The Corner

Wrong about Past and Present

President Obama’s Nobel Peace Prize speech was disappointing on several key issues. At the most fundamental level, it distorted history and misstated the nature of the enemy we face in al-Qaeda and its allies. These rhetorical failures, coming in the middle of a protracted and difficult struggle, which are always taxing for democracy, have serious implications; they cause real harm.

As far as the re-writing of history is concerned, there was the predictable, and increasingly tiresome, criticism of the Bush administration — particularly unfortunate when speaking to a global audience in a foreign city. In this regard, in describing the need to use force legitimately — a key element of both the just-war theory and international law governing self-defense — President Obama identified the war in Afghanistan and the first Gulf War as examples. The 2003 Iraq War was conspicuously absent from this list. Indeed, in case his listeners somehow missed the point, the only thing that the president said about the Iraq War is that it “is winding down.”

Going beyond the events of the last few years, the president provided an erroneous, but very politically correct, version of how men have tried to leash the dogs of war. For example, he mentioned that “the United States Senate rejected the League of Nations — an idea for which Woodrow Wilson received this prize,” implying that this rejection had something to do with the league’s profound failure to maintain the peace. However, few serious students of the league would argue that it would or could have fulfilled Wilson’s hopes even with American participation. Only if the Western powers has been willing to use force in the early in the 1930s could the Second World War have been averted; none were — including the United States. Let’s just say that, if Winston Churchill had perused this portion of the speech, his disdain would have been manifest.

Going back even farther in history, political correctness remained the president’s dominant leitmotif. In trying to provide some historical context for the current wave of Jihadist violence, Obama noted that “these extremists are not the first to kill in the name of God; the cruelties of the Crusades are amply recorded.” In fact, the Crusades were no more or less violent and cruel than any other form of medieval warfare and, in contrast to the naked aggression of al-Qaeda, the Crusaders’ stated goal was to recover areas that had been violently conquered during the first wave of Islamic Jihad, from the 7th to 11th centuries. Whether this effort was justified is a question for medievalists.

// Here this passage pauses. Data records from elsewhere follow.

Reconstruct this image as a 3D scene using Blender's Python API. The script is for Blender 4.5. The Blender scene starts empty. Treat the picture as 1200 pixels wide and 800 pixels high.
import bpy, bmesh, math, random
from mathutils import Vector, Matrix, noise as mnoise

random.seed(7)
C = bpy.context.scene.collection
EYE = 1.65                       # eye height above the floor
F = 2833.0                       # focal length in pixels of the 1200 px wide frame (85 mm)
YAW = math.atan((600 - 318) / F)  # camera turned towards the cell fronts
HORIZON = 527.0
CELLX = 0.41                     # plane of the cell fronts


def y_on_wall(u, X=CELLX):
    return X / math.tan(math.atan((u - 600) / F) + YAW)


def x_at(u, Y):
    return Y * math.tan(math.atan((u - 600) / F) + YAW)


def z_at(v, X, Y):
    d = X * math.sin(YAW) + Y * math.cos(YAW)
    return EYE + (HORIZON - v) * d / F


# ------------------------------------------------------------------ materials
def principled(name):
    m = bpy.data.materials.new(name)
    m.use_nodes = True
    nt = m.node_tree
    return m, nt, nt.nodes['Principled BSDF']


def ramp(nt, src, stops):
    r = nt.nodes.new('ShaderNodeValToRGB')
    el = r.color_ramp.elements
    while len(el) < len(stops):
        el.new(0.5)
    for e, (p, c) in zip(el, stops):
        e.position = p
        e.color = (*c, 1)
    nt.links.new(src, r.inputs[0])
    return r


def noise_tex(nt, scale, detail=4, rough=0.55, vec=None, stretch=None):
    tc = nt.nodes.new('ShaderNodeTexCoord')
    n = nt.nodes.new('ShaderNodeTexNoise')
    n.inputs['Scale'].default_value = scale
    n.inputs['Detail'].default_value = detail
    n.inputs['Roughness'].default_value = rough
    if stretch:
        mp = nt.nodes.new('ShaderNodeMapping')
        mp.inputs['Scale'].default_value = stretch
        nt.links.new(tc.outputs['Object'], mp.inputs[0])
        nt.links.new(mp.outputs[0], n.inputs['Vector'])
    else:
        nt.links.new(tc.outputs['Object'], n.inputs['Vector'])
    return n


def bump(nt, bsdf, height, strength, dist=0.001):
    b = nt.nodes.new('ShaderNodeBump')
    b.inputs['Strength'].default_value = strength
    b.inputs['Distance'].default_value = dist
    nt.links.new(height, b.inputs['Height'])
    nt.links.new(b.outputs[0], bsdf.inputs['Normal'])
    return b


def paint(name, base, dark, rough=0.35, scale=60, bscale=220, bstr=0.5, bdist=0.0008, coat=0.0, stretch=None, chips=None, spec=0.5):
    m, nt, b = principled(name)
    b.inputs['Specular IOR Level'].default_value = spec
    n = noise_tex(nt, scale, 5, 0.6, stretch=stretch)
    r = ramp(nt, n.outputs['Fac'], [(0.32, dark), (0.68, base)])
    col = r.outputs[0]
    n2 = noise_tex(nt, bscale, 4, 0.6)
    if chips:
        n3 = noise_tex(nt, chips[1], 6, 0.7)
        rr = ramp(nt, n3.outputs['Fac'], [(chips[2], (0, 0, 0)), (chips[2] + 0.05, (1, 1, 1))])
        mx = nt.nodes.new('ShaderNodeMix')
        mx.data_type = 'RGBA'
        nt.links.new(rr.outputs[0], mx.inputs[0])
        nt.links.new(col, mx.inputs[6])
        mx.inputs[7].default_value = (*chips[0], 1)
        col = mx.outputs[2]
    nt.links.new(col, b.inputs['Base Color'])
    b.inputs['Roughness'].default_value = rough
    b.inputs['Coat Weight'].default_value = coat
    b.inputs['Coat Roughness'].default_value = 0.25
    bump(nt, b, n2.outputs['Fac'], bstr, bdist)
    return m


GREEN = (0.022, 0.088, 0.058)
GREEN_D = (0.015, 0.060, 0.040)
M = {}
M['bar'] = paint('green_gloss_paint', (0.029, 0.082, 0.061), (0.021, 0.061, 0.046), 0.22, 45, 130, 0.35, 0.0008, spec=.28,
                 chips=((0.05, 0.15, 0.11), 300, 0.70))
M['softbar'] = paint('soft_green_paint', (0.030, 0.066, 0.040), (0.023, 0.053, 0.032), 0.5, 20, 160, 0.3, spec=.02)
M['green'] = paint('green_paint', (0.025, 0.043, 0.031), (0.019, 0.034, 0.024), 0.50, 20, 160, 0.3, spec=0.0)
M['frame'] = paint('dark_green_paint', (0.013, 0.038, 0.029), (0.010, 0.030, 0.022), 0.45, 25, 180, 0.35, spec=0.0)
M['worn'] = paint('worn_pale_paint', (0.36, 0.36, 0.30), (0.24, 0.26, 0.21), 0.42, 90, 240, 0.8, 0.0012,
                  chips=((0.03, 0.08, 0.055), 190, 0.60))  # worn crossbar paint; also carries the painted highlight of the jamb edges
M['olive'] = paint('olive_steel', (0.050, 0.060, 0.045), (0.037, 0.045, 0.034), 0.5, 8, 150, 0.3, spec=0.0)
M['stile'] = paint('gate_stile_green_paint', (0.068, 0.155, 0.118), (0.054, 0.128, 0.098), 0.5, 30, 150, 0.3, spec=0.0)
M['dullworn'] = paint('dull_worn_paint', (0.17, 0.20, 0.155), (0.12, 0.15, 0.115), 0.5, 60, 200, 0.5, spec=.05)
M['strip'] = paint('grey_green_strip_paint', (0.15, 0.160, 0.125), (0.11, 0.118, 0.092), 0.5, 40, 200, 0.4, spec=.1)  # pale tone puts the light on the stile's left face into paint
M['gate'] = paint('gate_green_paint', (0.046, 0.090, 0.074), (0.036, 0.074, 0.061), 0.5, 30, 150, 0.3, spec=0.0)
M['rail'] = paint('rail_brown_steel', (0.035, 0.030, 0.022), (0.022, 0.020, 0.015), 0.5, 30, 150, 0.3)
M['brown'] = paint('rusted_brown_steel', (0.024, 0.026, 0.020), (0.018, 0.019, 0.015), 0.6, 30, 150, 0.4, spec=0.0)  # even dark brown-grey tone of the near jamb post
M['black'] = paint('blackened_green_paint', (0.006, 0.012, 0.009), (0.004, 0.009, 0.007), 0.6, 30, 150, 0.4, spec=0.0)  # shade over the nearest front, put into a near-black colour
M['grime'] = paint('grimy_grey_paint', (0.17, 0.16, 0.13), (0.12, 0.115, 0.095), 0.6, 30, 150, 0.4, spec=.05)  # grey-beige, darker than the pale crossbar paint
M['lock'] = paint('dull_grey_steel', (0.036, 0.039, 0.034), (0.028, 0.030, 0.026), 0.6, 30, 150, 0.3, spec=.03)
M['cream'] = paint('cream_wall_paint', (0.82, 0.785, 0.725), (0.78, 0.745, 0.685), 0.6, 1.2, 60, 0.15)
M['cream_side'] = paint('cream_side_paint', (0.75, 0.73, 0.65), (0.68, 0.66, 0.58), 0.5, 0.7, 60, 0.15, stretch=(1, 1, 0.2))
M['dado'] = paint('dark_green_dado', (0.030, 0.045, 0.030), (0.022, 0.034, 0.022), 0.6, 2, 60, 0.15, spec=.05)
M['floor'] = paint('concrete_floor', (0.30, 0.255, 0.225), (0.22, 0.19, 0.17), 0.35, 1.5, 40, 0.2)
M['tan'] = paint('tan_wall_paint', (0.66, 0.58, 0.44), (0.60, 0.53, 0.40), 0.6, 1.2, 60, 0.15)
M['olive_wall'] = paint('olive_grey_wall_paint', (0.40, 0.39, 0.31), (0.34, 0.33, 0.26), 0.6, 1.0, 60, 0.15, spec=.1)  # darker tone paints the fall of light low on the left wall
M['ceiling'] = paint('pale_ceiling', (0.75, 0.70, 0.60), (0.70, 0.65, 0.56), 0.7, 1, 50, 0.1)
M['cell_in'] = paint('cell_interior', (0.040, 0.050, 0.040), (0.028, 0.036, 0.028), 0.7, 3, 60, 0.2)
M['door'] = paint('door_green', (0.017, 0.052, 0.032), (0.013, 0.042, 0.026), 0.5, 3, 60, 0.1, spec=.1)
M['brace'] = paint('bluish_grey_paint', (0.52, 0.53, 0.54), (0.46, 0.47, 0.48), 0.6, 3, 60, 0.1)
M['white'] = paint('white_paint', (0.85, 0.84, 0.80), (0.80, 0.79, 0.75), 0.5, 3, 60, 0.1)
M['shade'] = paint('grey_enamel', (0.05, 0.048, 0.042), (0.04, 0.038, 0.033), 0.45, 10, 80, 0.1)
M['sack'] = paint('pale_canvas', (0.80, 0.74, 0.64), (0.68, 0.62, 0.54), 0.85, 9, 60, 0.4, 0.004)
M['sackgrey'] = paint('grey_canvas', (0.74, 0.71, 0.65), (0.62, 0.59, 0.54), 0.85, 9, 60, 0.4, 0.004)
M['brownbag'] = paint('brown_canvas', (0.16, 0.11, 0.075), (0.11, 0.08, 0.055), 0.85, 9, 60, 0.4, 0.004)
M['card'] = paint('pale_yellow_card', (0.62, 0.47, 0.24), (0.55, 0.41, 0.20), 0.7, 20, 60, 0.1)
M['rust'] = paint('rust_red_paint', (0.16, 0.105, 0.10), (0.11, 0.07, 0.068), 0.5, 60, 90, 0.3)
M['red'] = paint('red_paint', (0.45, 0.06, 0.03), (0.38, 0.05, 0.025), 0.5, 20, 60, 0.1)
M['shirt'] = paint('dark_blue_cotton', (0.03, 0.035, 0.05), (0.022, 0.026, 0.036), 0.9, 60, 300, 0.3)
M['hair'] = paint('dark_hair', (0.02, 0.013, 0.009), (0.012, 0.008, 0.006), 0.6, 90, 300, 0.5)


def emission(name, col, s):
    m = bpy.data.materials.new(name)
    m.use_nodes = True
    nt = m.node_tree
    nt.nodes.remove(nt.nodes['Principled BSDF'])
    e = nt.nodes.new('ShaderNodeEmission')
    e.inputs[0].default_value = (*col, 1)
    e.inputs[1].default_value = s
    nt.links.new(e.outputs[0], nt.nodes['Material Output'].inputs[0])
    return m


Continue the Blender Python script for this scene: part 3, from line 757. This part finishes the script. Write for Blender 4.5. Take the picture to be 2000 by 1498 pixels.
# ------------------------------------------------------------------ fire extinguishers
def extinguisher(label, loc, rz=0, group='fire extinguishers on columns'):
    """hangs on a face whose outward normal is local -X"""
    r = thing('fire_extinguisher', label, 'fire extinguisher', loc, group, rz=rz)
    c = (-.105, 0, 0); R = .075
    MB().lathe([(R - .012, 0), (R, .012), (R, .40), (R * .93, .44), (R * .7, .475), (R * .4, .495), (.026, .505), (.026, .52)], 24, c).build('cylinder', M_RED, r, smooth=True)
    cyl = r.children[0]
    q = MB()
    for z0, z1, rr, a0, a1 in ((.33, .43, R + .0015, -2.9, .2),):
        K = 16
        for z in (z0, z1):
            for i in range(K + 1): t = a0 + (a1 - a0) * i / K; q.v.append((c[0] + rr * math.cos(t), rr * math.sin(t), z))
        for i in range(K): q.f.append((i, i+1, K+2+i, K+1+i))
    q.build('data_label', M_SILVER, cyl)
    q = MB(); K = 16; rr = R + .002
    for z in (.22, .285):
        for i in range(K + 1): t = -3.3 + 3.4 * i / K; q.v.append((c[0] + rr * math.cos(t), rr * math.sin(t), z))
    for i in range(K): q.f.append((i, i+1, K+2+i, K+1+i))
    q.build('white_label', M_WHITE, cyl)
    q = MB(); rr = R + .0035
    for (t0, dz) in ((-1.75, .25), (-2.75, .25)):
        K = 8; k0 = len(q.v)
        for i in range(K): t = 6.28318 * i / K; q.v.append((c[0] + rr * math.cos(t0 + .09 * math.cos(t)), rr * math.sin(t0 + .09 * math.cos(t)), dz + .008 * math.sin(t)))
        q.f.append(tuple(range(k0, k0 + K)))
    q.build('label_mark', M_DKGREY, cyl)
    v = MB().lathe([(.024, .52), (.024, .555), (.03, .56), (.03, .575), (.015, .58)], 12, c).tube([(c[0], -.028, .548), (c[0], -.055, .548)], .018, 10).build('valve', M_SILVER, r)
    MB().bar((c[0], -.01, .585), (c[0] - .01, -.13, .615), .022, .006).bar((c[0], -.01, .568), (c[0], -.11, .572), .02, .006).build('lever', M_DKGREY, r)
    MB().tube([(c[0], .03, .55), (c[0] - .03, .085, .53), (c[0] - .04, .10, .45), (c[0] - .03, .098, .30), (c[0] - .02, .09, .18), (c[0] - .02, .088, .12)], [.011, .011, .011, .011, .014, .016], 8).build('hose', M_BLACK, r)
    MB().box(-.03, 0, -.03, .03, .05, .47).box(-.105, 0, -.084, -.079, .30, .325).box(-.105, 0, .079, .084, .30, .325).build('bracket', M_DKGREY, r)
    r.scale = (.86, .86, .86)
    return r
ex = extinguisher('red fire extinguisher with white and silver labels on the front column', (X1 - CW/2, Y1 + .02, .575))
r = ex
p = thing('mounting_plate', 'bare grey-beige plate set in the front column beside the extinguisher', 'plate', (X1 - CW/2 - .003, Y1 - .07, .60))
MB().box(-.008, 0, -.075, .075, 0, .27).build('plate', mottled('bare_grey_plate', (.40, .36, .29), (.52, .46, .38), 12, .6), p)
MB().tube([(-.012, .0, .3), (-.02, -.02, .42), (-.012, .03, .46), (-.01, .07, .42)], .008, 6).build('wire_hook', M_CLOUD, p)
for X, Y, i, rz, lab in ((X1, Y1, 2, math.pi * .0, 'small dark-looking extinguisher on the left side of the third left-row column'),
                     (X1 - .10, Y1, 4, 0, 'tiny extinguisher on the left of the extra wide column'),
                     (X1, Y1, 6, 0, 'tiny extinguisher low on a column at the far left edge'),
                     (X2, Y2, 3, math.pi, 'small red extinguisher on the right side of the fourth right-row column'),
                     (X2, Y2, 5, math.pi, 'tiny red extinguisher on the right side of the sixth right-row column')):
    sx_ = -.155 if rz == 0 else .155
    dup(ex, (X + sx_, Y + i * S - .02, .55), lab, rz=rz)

More to the point, the Crusades have nothing at all to do with the rise and spread of radical Islamicist ideologies and groups today, which can more logically be linked to the tensions and resentments unleashed in the Arab, and broader Islamic, world by its rapid development and modernization since World War II — along with a heavy dose of old-fashioned power politics. References to the Crusades and Crusaders are nothing but propaganda, and apologetic statements by Western leaders simply serve to legitimize the preposterous notion that today’s Islamicist violence is somehow understandable, if not justifiable, because of events nearly 1,000 years in the past. The Crusaders are dead; their society is extinct. Moreover, to admit, even indirectly, that ancient wrongs — real or perceived — can somehow validate contemporary violence opens a Pandora’s Box. History is replete with un-righted wrongs for which people ought not to fight and die today.

As far as the threat assessment is concerned, President Obama’s speech did not do it much justice. It is true that “modern technology allows a few small men with outsized rage to murder innocence on a horrific scale,” but the challenge comes from more than a few small men. Outsized rage there certainly is, but the president continues to hesitate in acknowledging how compelling the Islamist ideology is to significant numbers of people, who see it as a way of checking what they see as the evils of Western predominance. Moreover, their leadership is motivated not by blind anger, but by a geopolitical vision that puts their ideological and religious beliefs (not to mention themselves), rather than Western-style democracy, in control of the world’s destiny.

In addition to underestimating the potency and the ideological basis of the threat, the speech also understates its malignancy. For example, in discussing the just-war theory, the president laments the fact that even in just wars, like the war to defeat the Third Reich and the Axis Powers, the principle of proportionality, designed to limit damage to civilians, was not always observed by either side. It would have been far more useful and appropriate to remind his audience that the enemy in the War on Terror deliberately operates without any normative or legal restraints, intentionally attacking civilians as a means of gaining both tactical and strategic advantage. Here, he missed a real opportunity to make the case for America’s struggle to defend democracy, pluralism, and law against simple barbarism.

– David B. Rivkin Jr. & Lee A. Casey are partners in the Washington, D.C., office of Baker & Hostetler LLP. They served in the Justice Department during the Reagan and Bush Sr. administrations.